More time passes and another work colleague asks "Does this kickstart file look familiar?" Why yes, it's mine from our in-house PXE server. Where did you get it from? "The build-system." Who put it there? "No-one knows!" I had made a mistake in my kickstart file and left Europe/London as the timezone as I had been lazy and copied the file from the desktop build. I spotted the error and eventually changed it to Etc/UTC as I always set my servers to UTC. Someone in the company's Indian office had blindly copied the kickstart set-up into the build system, then deployed several servers into an Indian customer. They had noticed the time was off! No-one ever knew, or admitted to how the kickstart file made it into the build system. Documentation was duly updated to remind people to update the timezone!


Horror show

A now defunct server room inherited from others. Carpet (bad for anti-static) and obsolete Cooper B-line racks with no cable management, plus half cut cable ties that liked to slice your arms open.

Horrow show

Horrow show

Following two long weekends, and a lot of effort, we replaced the racks for those made by Dataracks, making good use of their cable management solutions.

Nice racks

Nice racks

Labelling everything makes fault-finding so much easier!


April Fool

A little jape that was also a test of intelligence, emailed around the office on April 1st. You can guess which departments were staffed with snowflakes...

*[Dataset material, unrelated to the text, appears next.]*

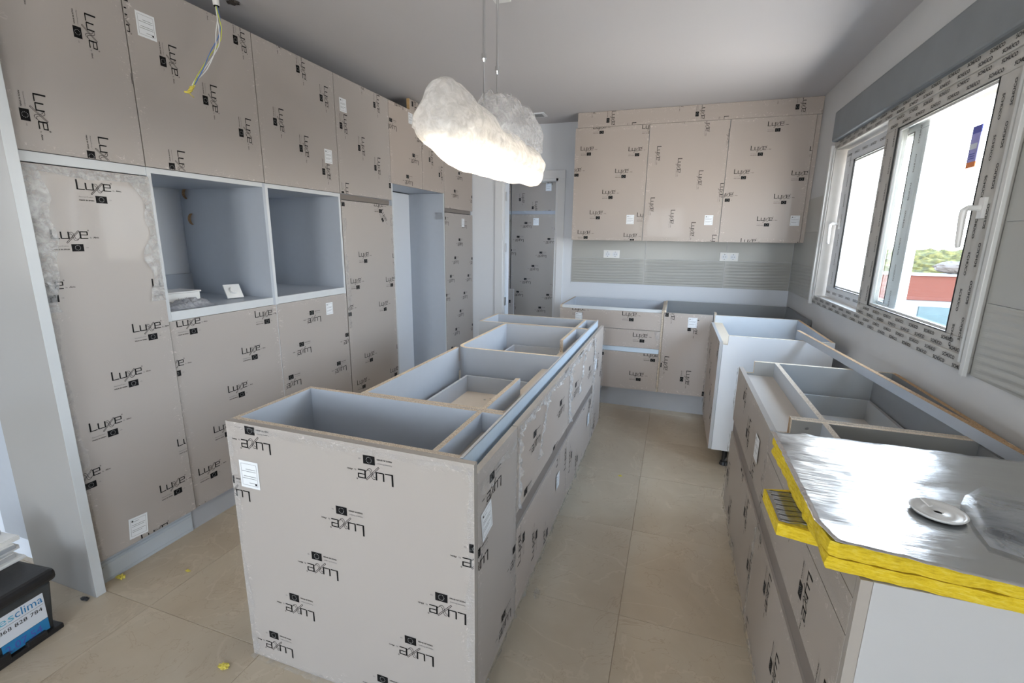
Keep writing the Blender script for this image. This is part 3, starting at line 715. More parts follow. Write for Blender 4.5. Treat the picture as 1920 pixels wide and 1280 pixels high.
# offcuts on top
for (y0, y1, z1, lab) in ((3.655, 3.800, 2.528, 'left wrapped offcut board standing on the fridge cupboard'), (3.835, 3.985, 2.515, 'right wrapped offcut board standing on the fridge cupboard')):
    o = thing('offcut_board', lab, 'board', (-2.18, (y0+y1)/2, 2.434), 'wrapped offcuts on the cupboards')
    panel(o, FX(-2.15), y0, y1, ZT+.001, z1, .019, 'film_taupe_warm', -90, (y0+.05, z1-.03), name='board', edge='wood_light')
    bx('edge_strip', (-2.172, y0-.006, ZT+.001), (-2.147, y0, z1), 'wood_light', o)

# niche contents
o = thing('packaging_box', 'small white printed box lying in the oven niche', 'box', (-2.33, 1.66, 1.0905))
mb = MB(); mb.box((-2.42, 1.545, 1.0905), (-2.28, 1.755, 1.150), 'white_plastic'); mb.build('box_body', o, bevel=.002)
mb = MB(); a = P2(); a.text('Luxe U', 0, 0, .010, 'print_grey'); print_on(mb, a, FX(-2.28), 1.64, 1.118, 0, None, .0008); mb.build('box_print', o)
mb = MB(); mb.box((-2.425, 1.54, 1.1505), (-2.275, 1.76, 1.158), 'white_plastic'); mb.build('lid', o, bevel=.002)
o = thing('dimmer_switch', 'white square dimmer plate with round knob in the oven niche', 'switch', (-2.30, 1.95, 1.0905))
A_ = Vector((-2.27, 1.95, 1.0925)); tilt = Matrix.Rotation(math.radians(-18), 4, 'Z') @ Matrix.Rotation(math.radians(55), 4, 'Y')
def tl(p): return tuple(A_ + (tilt @ Vector(p)))
mb = MB(); mb.prism([tl((0, -.042, 0)), tl((0, .042, 0)), tl((-.084, .042, 0)), tl((-.084, -.042, 0))], tilt @ Vector((0, 0, .009)), 'white_plastic'); mb.build('plate', o, bevel=.002)
mb = MB(); mb.tube([tl((-.042, 0, .009)), tl((-.042, 0, .022))], [.021, .018], 'white_plastic', 20); mb.build('knob', o)
mb = MB(); mb.prism([tl((-.015, -.025, -.022)), tl((-.015, .025, -.022)), tl((-.070, .025, -.022)), tl((-.070, -.025, -.022))], tilt @ Vector((0, 0, .021)), 'white_plastic'); mb.build('socket_body', o)
def bagf(s, t):
    x, y = -2.15-.10*s, 1.49+.25*t; e = math.sin(math.pi*min(1, max(0, s)))*math.sin(math.pi*t)**.6
    return (x+.012*mn.noise(Vector((s*4, t*6, 1))), y+.02*mn.noise(Vector((s*5, t*3, 5))), 1.0925+.045*e*(.6+.8*abs(mn.noise(Vector((s*5, t*7, 2))))))
tag(MB().grid(16, 30, bagf, 'grey_film').build('plastic_bag', None, smooth=True), 'crumpled grey plastic bag at the front of the oven niche', 'bag')

# ================================================================== ISLAND
IX0, IX1, ZI = -1.288, -.444, .87
FI = FX(IX1); GN = -.487      # gola profile plane
ep = thing('island_end_panel', 'film-wrapped end panel with upside-down printing on the near island end', 'panel', (-.866, 1.03, 0))
panel(ep, FY(1.020), IX0, IX1, .001, ZI, .0195, 'film_taupe', 180, (-.763, .828), ((-1.212, .699, 180),), name='board')
d = ep.children[0]
ragged(d, FY(1.020), (IX1-.002, .86), (IX0+.01, .86), .03, .006, 31, n=90, out=.002); ragged(d, FY(1.020), (IX0+.002, .82), (IX0+.002, .02), .035, .008, 33, n=90, out=.002)
ragged(d, FY(1.020), (IX1-.002, .02), (IX1-.002, .86), .03, .008, 35, n=90, out=.002)
for (a0, a1, s) in ((IX0, -.9, 41), (-.9, -.46, 43)):
    MB().grid(50, 3, lambda p, t: (a0+(a1-a0)*p, 1.018-.03*t*(.5+abs(mn.noise(Vector((p*9, t, s))))), .004+.02*(1-t)*abs(mn.noise(Vector((p*14, t*3, s))))), 'clear_film').build('loose_film', d, smooth=True)
def board_notched(parent, y0, y1, x0, z0, z1, xn=-.4895, zn=.80, mat='melamine', top='chipboard', name='side_panel', sgn=1, xf=-.464):
    """side board in the x-z plane with the handle profile notch cut at its upper front corner"""
    pts = [(x0, y0, z0), (xf, y0, z0), (xf, y0, zn), (xn, y0, zn), (xn, y0, z1), (x0, y0, z1)]
    return MB().prism(pts, (0, y1-y0, 0), mat, {1: mat, 4: top, 3: top, 2: top}).build(name, parent, recalc=True)
def island_unit(lab, y0, y1, x0, near=True, far=True, wide=False, topm='chipboard', planks=(), curved=False):
    c = thing('island_cabinet', lab, 'cabinet', (-.87, (y0+y1)/2, .11), 'base units of the island')
    if near: board_notched(c, y0, y0+T, x0, .115, ZI, top=topm)
    if far: board_notched(c, y1-T, y1, x0, .115, ZI, top=topm)
    if not curved: bx('back_panel', (x0, y0+(T if near else 0), .115), (x0+T, y1-(T if far else -.001), ZI), 'melamine', c, zp=topm)
    bx('bottom_panel', (x0+T, y0+T, .115), (-.464, y1-T, .133), 'melamine_light', c)
    bx('front_rail', (-.585, y0+(T if near else 0), .784), (-.489, y1-(T if far else 0), .800), 'melamine_beige', c)
    for a, b1 in planks: bx('rear_rail', (-.585, a, .8002), (-.567, b1, ZI), 'melamine', c, zp='chipboard', yn='chipboard', yp='melamine_light')
    return c
c1 = island_unit('near-end wide island cabinet, open at the top', 1.0405, 1.390, IX0, planks=((1.0585, 1.372),))
panel(c1, FI, 1.041, 1.376, .115, .835, .019, 'film_taupe', 180, (1.147, .773), ((1.107, .658, 8),))
ragged(c1.children[-1], FI, (1.376, .80), (1.05, .80), .05, .016, 51, n=40); ragged(c1.children[-1], FI, (1.372, .12), (1.372, .8), .025, .01, 52, n=60)
ragged(c1.children[-1], FI, (1.05, .118), (1.37, .118), .02, .02, 55, n=40)
def drawerbox(parent, x0, x1, y0, y1, z0, z1, m='melamine', bm_='melamine_beige'):
    d = MB(); t = .013
    d.box((x0, y0, z0), (x0+t, y1, z1), m); d.box((x1-t, y0, z0), (x1, y1, z1), m); d.box((x0+t, y0, z0), (x1-t, y0+t, z1), m); d.box((x0+t, y1-t, z0), (x1-t, y1, z1), m)
    d.box((x0+t, y0+t, z0), (x1-t, y1-t, z0+.012), bm_)
    return d.build('drawer_box', parent)
XM = -1.062
c2 = island_unit('island drawer unit nearest the wide end cabinet', 1.392, 2.200, XM, near=True, far=False, planks=((1.410, 1.785),))
c3 = island_unit('island drawer unit with a rounded corner in its top edge', 2.202, 2.978, XM, near=False, planks=((2.580, 2.960),), curved=True)
# rounded corner board of unit 3
r = .055; pts = [(XM+T, 2.960), (XM+T, 2.220+r)]
pts += [(XM+T+r-r*math.cos(a), 2.220+r-r*math.sin(a)) for a in [k*math.pi/16 for k in range(1, 8)]]+[(XM+T+r, 2.220), (-.4895, 2.220)]
outp = [(XM, 2.960), (XM, 2.220+r)]+[(XM+r+T-(r+T)*math.cos(a), 2.220+r-(r+T)*math.sin(a)) for a in [k*math.pi/16 for k in range(1, 8)]]+[(XM+T+r, 2.202), (-.4895, 2.202)]
poly = [(p[0], p[1], .115) for p in pts]+[(p[0], p[1], .115) for p in reversed(outp)]
mb = MB(); n = len(pts)
for k in range(n-1):
    a, b1, c_, d_ = pts[k], pts[k+1], outp[k+1], outp[k]
    mb.poly([(*a, ZI), (*b1, ZI), (*c_, ZI), (*d_, ZI)], 'chipboard_light'); mb.poly([(*a, .115), (*a, ZI), (*b1, ZI), (*b1, .115)][::-1], 'melamine'); mb.poly([(*d_, .115), (*c_, .115), (*c_, ZI), (*d_, ZI)], 'melamine')
mb.build('curved_side_panel', c3)
c4 = island_unit('far-end wide island cabinet', 2.980, 3.335, -1.255, planks=((2.998, 3.317),), topm='chipboard_light')
drawerbox(c2, -.985, -.592, 1.425, 2.165, .640, .735); drawerbox(c3, -.985, -.592, 2.245, 2.935, .640, .735)
bx('white_label', (-.668, 2.9205, .690), (-.610, 2.9218, .724), 'paper', c3)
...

In order to save money, from today, we will be exchanging all A4 paper in the printers for A5; and all A3 for A4. Due to the reduction in resolution, we will be supplying contrast enhancing equipment to everyone. To assist with this contrast enhancement, we will be changing the white paper for black, and changing the black toner for white. Likewise, cyan will be exchanged for green, yellow will be exchanged for orange, and magenta is too expensive, so we will no longer be using her services. Please assist us in this change by gamma-correcting all of your images to remove magenta.

Thank you in advance for your assistance.